Dataset content →
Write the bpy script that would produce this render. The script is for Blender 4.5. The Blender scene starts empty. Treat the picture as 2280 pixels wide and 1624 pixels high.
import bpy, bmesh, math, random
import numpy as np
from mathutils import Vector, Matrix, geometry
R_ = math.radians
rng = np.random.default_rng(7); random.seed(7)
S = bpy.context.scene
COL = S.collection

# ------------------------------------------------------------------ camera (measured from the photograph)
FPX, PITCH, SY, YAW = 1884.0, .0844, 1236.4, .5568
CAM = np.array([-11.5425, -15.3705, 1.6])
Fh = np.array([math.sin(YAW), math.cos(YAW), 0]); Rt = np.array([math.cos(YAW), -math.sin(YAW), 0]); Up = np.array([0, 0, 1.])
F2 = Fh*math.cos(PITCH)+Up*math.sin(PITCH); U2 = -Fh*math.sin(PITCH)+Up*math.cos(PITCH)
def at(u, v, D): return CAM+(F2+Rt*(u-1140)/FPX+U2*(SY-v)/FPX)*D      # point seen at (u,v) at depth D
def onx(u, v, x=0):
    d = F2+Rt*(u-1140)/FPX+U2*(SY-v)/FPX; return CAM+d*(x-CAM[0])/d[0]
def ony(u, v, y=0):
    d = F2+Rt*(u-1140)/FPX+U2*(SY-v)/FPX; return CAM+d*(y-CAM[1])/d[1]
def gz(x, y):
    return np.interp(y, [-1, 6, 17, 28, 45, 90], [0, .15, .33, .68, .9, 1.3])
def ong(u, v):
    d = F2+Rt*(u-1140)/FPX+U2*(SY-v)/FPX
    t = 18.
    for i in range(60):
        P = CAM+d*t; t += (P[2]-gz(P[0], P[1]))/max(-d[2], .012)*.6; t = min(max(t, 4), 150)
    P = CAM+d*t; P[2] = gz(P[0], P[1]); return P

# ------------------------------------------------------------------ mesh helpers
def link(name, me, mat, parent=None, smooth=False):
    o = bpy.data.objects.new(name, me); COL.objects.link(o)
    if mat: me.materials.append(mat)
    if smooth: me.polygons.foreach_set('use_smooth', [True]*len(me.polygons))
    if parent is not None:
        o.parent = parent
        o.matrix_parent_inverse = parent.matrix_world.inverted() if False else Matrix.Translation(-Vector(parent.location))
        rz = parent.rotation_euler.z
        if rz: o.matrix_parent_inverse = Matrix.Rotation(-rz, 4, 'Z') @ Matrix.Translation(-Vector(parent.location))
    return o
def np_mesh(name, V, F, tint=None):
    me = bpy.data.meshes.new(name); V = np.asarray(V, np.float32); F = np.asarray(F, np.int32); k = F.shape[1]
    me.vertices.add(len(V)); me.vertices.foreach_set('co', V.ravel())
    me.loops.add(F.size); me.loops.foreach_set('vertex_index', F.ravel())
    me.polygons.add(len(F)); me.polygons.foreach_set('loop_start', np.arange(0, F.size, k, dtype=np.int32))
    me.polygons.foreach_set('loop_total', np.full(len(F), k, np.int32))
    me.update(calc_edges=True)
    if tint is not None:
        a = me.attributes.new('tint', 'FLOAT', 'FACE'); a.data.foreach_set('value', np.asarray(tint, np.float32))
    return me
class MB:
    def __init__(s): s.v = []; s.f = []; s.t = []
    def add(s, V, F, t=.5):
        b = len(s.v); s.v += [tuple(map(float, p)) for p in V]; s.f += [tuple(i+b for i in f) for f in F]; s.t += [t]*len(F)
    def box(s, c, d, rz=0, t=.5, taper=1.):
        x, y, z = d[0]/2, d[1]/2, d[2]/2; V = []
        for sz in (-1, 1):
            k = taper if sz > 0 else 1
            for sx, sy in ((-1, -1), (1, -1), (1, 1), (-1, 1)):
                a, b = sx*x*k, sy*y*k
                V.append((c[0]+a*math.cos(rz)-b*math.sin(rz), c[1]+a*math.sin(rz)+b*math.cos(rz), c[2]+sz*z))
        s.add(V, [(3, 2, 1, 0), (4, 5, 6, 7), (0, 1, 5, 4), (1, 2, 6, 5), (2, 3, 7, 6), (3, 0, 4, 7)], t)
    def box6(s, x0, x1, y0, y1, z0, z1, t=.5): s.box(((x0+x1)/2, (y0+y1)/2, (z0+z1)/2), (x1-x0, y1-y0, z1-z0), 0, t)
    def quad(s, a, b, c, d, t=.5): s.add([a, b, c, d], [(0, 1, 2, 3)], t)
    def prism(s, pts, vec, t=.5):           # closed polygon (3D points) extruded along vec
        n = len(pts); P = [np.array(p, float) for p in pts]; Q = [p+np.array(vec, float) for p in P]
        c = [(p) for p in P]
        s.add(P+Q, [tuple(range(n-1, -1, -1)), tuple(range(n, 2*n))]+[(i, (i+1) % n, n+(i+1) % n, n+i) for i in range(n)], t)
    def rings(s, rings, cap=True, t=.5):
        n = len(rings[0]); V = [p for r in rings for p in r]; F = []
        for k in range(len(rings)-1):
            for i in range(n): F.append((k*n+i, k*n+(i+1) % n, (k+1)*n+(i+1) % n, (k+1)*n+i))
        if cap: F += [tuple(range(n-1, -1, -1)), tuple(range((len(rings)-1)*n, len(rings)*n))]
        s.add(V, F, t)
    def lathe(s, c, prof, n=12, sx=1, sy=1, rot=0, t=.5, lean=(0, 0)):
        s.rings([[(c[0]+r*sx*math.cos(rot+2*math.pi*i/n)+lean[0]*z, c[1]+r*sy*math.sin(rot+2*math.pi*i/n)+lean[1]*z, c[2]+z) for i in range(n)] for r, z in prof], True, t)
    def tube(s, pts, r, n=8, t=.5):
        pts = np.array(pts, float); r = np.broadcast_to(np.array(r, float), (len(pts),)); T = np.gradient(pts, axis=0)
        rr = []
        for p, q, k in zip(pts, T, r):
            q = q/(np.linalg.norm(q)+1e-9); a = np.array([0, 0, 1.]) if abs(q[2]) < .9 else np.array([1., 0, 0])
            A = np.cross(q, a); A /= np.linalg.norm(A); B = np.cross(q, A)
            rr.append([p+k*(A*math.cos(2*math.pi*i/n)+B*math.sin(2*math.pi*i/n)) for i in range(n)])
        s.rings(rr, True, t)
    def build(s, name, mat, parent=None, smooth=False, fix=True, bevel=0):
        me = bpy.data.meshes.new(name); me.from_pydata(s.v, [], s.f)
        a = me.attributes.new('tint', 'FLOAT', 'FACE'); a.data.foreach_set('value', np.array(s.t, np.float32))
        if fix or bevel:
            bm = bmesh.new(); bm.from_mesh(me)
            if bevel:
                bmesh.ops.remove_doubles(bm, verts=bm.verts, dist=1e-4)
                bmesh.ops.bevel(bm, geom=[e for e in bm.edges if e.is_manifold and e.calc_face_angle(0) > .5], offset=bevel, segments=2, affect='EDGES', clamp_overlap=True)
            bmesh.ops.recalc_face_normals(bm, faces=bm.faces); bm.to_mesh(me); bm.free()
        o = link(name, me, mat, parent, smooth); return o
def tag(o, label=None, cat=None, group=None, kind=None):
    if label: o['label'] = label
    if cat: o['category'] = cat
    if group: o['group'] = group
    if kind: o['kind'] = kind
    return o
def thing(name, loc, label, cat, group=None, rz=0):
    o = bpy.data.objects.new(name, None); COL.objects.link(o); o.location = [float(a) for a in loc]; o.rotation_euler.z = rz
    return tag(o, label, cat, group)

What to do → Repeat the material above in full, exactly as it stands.

In response →
Write the bpy script that would produce this render. The script is for Blender 4.5. The Blender scene starts empty. Treat the picture as 2280 pixels wide and 1624 pixels high.
import bpy, bmesh, math, random
import numpy as np
from mathutils import Vector, Matrix, geometry
R_ = math.radians
rng = np.random.default_rng(7); random.seed(7)
S = bpy.context.scene
COL = S.collection

# ------------------------------------------------------------------ camera (measured from the photograph)
FPX, PITCH, SY, YAW = 1884.0, .0844, 1236.4, .5568
CAM = np.array([-11.5425, -15.3705, 1.6])
Fh = np.array([math.sin(YAW), math.cos(YAW), 0]); Rt = np.array([math.cos(YAW), -math.sin(YAW), 0]); Up = np.array([0, 0, 1.])
F2 = Fh*math.cos(PITCH)+Up*math.sin(PITCH); U2 = -Fh*math.sin(PITCH)+Up*math.cos(PITCH)
def at(u, v, D): return CAM+(F2+Rt*(u-1140)/FPX+U2*(SY-v)/FPX)*D      # point seen at (u,v) at depth D
def onx(u, v, x=0):
    d = F2+Rt*(u-1140)/FPX+U2*(SY-v)/FPX; return CAM+d*(x-CAM[0])/d[0]
def ony(u, v, y=0):
    d = F2+Rt*(u-1140)/FPX+U2*(SY-v)/FPX; return CAM+d*(y-CAM[1])/d[1]
def gz(x, y):
    return np.interp(y, [-1, 6, 17, 28, 45, 90], [0, .15, .33, .68, .9, 1.3])
def ong(u, v):
    d = F2+Rt*(u-1140)/FPX+U2*(SY-v)/FPX
    t = 18.
    for i in range(60):
        P = CAM+d*t; t += (P[2]-gz(P[0], P[1]))/max(-d[2], .012)*.6; t = min(max(t, 4), 150)
    P = CAM+d*t; P[2] = gz(P[0], P[1]); return P

# ------------------------------------------------------------------ mesh helpers
def link(name, me, mat, parent=None, smooth=False):
    o = bpy.data.objects.new(name, me); COL.objects.link(o)
    if mat: me.materials.append(mat)
    if smooth: me.polygons.foreach_set('use_smooth', [True]*len(me.polygons))
    if parent is not None:
        o.parent = parent
        o.matrix_parent_inverse = parent.matrix_world.inverted() if False else Matrix.Translation(-Vector(parent.location))
        rz = parent.rotation_euler.z
        if rz: o.matrix_parent_inverse = Matrix.Rotation(-rz, 4, 'Z') @ Matrix.Translation(-Vector(parent.location))
    return o
def np_mesh(name, V, F, tint=None):
    me = bpy.data.meshes.new(name); V = np.asarray(V, np.float32); F = np.asarray(F, np.int32); k = F.shape[1]
    me.vertices.add(len(V)); me.vertices.foreach_set('co', V.ravel())
    me.loops.add(F.size); me.loops.foreach_set('vertex_index', F.ravel())
    me.polygons.add(len(F)); me.polygons.foreach_set('loop_start', np.arange(0, F.size, k, dtype=np.int32))
    me.polygons.foreach_set('loop_total', np.full(len(F), k, np.int32))
    me.update(calc_edges=True)
    if tint is not None:
        a = me.attributes.new('tint', 'FLOAT', 'FACE'); a.data.foreach_set('value', np.asarray(tint, np.float32))
    return me
class MB:
    def __init__(s): s.v = []; s.f = []; s.t = []
    def add(s, V, F, t=.5):
        b = len(s.v); s.v += [tuple(map(float, p)) for p in V]; s.f += [tuple(i+b for i in f) for f in F]; s.t += [t]*len(F)
    def box(s, c, d, rz=0, t=.5, taper=1.):
        x, y, z = d[0]/2, d[1]/2, d[2]/2; V = []
        for sz in (-1, 1):
            k = taper if sz > 0 else 1
            for sx, sy in ((-1, -1), (1, -1), (1, 1), (-1, 1)):
                a, b = sx*x*k, sy*y*k
                V.append((c[0]+a*math.cos(rz)-b*math.sin(rz), c[1]+a*math.sin(rz)+b*math.cos(rz), c[2]+sz*z))
        s.add(V, [(3, 2, 1, 0), (4, 5, 6, 7), (0, 1, 5, 4), (1, 2, 6, 5), (2, 3, 7, 6), (3, 0, 4, 7)], t)
    def box6(s, x0, x1, y0, y1, z0, z1, t=.5): s.box(((x0+x1)/2, (y0+y1)/2, (z0+z1)/2), (x1-x0, y1-y0, z1-z0), 0, t)
    def quad(s, a, b, c, d, t=.5): s.add([a, b, c, d], [(0, 1, 2, 3)], t)
    def prism(s, pts, vec, t=.5):           # closed polygon (3D points) extruded along vec
        n = len(pts); P = [np.array(p, float) for p in pts]; Q = [p+np.array(vec, float) for p in P]
        c = [(p) for p in P]
        s.add(P+Q, [tuple(range(n-1, -1, -1)), tuple(range(n, 2*n))]+[(i, (i+1) % n, n+(i+1) % n, n+i) for i in range(n)], t)
    def rings(s, rings, cap=True, t=.5):
        n = len(rings[0]); V = [p for r in rings for p in r]; F = []
        for k in range(len(rings)-1):
            for i in range(n): F.append((k*n+i, k*n+(i+1) % n, (k+1)*n+(i+1) % n, (k+1)*n+i))
        if cap: F += [tuple(range(n-1, -1, -1)), tuple(range((len(rings)-1)*n, len(rings)*n))]
        s.add(V, F, t)
    def lathe(s, c, prof, n=12, sx=1, sy=1, rot=0, t=.5, lean=(0, 0)):
        s.rings([[(c[0]+r*sx*math.cos(rot+2*math.pi*i/n)+lean[0]*z, c[1]+r*sy*math.sin(rot+2*math.pi*i/n)+lean[1]*z, c[2]+z) for i in range(n)] for r, z in prof], True, t)
    def tube(s, pts, r, n=8, t=.5):
        pts = np.array(pts, float); r = np.broadcast_to(np.array(r, float), (len(pts),)); T = np.gradient(pts, axis=0)
        rr = []
        for p, q, k in zip(pts, T, r):
            q = q/(np.linalg.norm(q)+1e-9); a = np.array([0, 0, 1.]) if abs(q[2]) < .9 else np.array([1., 0, 0])
            A = np.cross(q, a); A /= np.linalg.norm(A); B = np.cross(q, A)
            rr.append([p+k*(A*math.cos(2*math.pi*i/n)+B*math.sin(2*math.pi*i/n)) for i in range(n)])
        s.rings(rr, True, t)
    def build(s, name, mat, parent=None, smooth=False, fix=True, bevel=0):
        me = bpy.data.meshes.new(name); me.from_pydata(s.v, [], s.f)
        a = me.attributes.new('tint', 'FLOAT', 'FACE'); a.data.foreach_set('value', np.array(s.t, np.float32))
        if fix or bevel:
            bm = bmesh.new(); bm.from_mesh(me)
            if bevel:
                bmesh.ops.remove_doubles(bm, verts=bm.verts, dist=1e-4)
                bmesh.ops.bevel(bm, geom=[e for e in bm.edges if e.is_manifold and e.calc_face_angle(0) > .5], offset=bevel, segments=2, affect='EDGES', clamp_overlap=True)
            bmesh.ops.recalc_face_normals(bm, faces=bm.faces); bm.to_mesh(me); bm.free()
        o = link(name, me, mat, parent, smooth); return o
def tag(o, label=None, cat=None, group=None, kind=None):
    if label: o['label'] = label
    if cat: o['category'] = cat
    if group: o['group'] = group
    if kind: o['kind'] = kind
    return o
def thing(name, loc, label, cat, group=None, rz=0):
    o = bpy.data.objects.new(name, None); COL.objects.link(o); o.location = [float(a) for a in loc]; o.rotation_euler.z = rz
    return tag(o, label, cat, group)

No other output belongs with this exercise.